# Start of MATERIALS PROVIDED

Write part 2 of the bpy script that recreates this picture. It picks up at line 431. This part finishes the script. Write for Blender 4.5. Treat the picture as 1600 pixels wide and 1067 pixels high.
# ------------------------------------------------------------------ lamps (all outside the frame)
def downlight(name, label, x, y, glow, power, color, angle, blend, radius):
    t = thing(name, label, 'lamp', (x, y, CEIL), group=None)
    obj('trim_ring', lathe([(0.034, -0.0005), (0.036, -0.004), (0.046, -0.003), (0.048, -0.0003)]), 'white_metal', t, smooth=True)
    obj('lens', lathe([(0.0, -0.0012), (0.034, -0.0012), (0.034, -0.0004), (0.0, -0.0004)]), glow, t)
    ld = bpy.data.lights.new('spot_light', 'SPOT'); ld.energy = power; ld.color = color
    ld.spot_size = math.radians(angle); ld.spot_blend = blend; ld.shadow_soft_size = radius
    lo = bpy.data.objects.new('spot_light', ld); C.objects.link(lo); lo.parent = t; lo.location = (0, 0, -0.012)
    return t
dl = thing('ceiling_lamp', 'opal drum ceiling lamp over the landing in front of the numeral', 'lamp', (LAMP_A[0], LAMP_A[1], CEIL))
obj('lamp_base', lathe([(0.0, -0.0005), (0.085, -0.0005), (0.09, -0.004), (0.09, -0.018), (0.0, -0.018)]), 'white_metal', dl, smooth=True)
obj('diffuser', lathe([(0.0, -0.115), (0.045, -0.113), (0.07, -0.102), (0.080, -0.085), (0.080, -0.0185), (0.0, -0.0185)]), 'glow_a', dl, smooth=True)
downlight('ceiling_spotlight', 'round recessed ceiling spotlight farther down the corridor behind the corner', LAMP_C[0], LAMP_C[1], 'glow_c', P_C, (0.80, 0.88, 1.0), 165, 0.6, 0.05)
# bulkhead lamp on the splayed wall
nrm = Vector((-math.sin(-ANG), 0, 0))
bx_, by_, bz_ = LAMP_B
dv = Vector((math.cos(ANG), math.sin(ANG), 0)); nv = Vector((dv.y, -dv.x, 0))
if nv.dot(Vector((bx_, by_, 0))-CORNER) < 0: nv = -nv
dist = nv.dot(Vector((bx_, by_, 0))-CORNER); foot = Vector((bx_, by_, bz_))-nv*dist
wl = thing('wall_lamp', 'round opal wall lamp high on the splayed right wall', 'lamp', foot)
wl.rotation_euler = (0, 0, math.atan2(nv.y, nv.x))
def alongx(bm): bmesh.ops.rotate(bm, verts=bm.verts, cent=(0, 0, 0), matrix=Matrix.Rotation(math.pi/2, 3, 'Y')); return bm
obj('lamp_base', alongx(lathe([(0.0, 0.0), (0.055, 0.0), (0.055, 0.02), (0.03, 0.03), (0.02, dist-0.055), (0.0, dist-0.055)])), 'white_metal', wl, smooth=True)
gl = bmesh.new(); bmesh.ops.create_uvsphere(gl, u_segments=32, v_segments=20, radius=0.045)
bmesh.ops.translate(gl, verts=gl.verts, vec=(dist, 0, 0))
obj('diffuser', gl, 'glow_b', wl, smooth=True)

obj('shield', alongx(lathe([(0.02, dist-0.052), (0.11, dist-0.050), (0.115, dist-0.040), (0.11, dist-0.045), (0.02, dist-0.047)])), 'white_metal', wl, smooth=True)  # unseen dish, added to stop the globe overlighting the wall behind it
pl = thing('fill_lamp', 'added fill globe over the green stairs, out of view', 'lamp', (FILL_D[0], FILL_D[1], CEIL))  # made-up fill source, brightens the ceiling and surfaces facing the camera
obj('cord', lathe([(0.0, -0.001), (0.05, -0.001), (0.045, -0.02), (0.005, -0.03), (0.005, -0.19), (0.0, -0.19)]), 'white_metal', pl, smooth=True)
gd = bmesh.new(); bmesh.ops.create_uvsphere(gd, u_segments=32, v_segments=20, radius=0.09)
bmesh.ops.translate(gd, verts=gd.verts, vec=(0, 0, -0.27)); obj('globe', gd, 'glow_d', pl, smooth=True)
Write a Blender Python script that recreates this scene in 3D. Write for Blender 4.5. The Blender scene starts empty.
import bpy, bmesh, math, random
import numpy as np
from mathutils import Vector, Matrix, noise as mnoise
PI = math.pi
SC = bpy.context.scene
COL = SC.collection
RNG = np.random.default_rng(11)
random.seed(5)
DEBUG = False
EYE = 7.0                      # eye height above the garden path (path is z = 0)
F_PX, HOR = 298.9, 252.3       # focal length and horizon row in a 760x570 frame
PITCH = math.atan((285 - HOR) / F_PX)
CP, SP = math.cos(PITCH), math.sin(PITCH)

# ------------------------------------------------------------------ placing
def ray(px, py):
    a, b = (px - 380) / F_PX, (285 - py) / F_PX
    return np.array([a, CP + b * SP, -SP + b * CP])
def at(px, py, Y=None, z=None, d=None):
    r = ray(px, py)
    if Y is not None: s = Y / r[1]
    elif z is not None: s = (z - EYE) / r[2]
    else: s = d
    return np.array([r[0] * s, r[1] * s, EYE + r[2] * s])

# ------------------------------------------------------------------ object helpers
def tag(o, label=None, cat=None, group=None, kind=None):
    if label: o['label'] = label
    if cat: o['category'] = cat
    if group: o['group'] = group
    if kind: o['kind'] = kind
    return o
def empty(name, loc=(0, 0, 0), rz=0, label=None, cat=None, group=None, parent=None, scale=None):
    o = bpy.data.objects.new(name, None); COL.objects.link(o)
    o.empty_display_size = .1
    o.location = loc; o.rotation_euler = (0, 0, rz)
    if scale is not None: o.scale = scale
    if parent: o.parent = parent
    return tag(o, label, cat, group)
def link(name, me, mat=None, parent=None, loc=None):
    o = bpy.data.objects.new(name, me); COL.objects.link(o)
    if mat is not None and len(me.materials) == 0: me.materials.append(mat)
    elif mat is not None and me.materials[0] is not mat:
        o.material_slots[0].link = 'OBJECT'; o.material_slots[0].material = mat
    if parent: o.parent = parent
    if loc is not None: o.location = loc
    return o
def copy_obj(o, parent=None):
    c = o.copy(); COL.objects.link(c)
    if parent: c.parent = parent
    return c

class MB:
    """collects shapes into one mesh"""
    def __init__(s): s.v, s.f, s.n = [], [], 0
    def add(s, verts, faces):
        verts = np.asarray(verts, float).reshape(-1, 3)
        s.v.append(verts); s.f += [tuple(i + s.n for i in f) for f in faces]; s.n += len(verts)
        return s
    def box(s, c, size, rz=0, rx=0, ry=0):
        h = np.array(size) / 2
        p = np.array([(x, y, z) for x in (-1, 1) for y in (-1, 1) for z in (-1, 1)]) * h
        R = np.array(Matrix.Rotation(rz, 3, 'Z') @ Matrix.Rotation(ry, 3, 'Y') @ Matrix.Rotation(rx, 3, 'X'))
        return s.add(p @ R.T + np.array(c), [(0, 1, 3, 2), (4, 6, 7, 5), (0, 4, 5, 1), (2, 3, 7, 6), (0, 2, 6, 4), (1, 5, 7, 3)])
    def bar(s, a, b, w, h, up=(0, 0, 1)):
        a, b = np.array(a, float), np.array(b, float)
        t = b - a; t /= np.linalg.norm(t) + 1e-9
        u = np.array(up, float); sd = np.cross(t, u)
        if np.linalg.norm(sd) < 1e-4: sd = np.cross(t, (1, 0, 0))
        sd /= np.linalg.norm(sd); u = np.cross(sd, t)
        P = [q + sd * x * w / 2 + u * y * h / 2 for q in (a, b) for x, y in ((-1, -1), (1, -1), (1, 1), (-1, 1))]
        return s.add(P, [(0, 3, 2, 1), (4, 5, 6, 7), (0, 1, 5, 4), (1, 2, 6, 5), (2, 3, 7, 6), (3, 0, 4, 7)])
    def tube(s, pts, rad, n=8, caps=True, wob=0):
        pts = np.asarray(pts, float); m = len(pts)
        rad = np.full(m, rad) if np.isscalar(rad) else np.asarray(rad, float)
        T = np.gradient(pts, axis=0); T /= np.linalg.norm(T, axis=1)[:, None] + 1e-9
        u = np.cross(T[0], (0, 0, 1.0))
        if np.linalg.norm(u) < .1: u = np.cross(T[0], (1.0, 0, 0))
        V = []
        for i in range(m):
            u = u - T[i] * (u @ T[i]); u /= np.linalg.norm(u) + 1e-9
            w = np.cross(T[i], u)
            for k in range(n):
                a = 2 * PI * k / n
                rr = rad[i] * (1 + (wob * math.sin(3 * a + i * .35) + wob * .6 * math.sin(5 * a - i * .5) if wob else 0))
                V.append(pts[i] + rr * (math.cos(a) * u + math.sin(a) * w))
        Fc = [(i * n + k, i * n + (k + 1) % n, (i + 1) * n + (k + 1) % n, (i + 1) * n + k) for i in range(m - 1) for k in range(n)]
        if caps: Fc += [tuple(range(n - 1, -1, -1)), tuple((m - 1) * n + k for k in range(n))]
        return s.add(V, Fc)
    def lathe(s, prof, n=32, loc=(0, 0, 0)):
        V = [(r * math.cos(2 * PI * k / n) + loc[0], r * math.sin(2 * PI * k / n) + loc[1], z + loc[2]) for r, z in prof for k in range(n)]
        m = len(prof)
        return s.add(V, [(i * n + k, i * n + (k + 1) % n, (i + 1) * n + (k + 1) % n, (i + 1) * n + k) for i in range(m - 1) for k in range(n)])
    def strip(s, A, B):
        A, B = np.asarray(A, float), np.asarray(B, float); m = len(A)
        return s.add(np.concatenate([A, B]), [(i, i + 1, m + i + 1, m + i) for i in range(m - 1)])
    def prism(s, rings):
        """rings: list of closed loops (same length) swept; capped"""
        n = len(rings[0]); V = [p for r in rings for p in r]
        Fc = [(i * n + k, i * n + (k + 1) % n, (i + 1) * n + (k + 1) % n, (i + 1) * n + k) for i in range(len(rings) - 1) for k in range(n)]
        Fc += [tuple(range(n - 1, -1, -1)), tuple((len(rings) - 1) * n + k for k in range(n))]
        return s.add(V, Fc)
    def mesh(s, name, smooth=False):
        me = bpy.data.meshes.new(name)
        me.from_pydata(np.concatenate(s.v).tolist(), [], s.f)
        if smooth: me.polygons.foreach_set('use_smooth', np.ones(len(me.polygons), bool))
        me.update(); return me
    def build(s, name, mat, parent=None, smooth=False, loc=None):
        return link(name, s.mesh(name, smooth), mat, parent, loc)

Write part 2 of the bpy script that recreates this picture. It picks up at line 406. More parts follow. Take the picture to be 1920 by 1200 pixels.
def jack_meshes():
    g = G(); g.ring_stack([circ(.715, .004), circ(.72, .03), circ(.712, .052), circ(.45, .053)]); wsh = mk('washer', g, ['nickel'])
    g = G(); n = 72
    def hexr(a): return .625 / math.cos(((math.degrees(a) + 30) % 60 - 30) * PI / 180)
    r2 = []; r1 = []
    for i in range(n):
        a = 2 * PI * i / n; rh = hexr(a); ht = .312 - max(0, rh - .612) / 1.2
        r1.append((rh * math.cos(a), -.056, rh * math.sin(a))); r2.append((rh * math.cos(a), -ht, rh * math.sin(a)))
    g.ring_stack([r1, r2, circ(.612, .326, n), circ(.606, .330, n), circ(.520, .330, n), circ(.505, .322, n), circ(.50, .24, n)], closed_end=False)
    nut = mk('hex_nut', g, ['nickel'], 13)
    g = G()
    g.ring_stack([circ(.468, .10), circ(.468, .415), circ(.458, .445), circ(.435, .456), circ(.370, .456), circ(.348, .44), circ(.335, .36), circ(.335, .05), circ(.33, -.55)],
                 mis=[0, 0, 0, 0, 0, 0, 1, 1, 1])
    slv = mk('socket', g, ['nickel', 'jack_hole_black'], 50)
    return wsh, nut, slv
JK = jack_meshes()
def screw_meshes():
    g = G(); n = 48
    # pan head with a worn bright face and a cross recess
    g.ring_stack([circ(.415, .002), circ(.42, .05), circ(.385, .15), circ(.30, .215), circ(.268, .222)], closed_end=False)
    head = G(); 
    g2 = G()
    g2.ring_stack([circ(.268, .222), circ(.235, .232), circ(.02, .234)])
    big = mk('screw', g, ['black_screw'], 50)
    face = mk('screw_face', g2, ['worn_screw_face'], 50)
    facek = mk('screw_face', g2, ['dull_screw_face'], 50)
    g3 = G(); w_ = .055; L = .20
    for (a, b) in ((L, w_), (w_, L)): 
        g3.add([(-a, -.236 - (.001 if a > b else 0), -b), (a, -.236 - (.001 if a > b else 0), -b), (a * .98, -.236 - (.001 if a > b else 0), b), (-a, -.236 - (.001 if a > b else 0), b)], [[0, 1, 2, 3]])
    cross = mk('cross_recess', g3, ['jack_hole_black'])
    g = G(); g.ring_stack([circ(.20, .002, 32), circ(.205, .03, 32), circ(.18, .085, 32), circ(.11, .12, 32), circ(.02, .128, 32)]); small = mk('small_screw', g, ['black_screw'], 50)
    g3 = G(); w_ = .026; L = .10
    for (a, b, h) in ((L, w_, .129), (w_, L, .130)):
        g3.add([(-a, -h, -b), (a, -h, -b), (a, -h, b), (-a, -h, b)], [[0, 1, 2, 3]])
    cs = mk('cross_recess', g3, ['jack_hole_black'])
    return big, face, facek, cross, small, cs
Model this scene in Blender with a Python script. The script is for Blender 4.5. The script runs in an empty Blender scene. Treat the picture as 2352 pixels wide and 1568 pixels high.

# End of MATERIALS PROVIDED

All lines above with "script" in them should be returned.

* _RESULT_:
Write part 2 of the bpy script that recreates this picture. It picks up at line 431. This part finishes the script. Write for Blender 4.5. Treat the picture as 1600 pixels wide and 1067 pixels high.
Write a Blender Python script that recreates this scene in 3D. Write for Blender 4.5. The Blender scene starts empty.
Write part 2 of the bpy script that recreates this picture. It picks up at line 406. More parts follow. Take the picture to be 1920 by 1200 pixels.
Model this scene in Blender with a Python script. The script is for Blender 4.5. The script runs in an empty Blender scene. Treat the picture as 2352 pixels wide and 1568 pixels high.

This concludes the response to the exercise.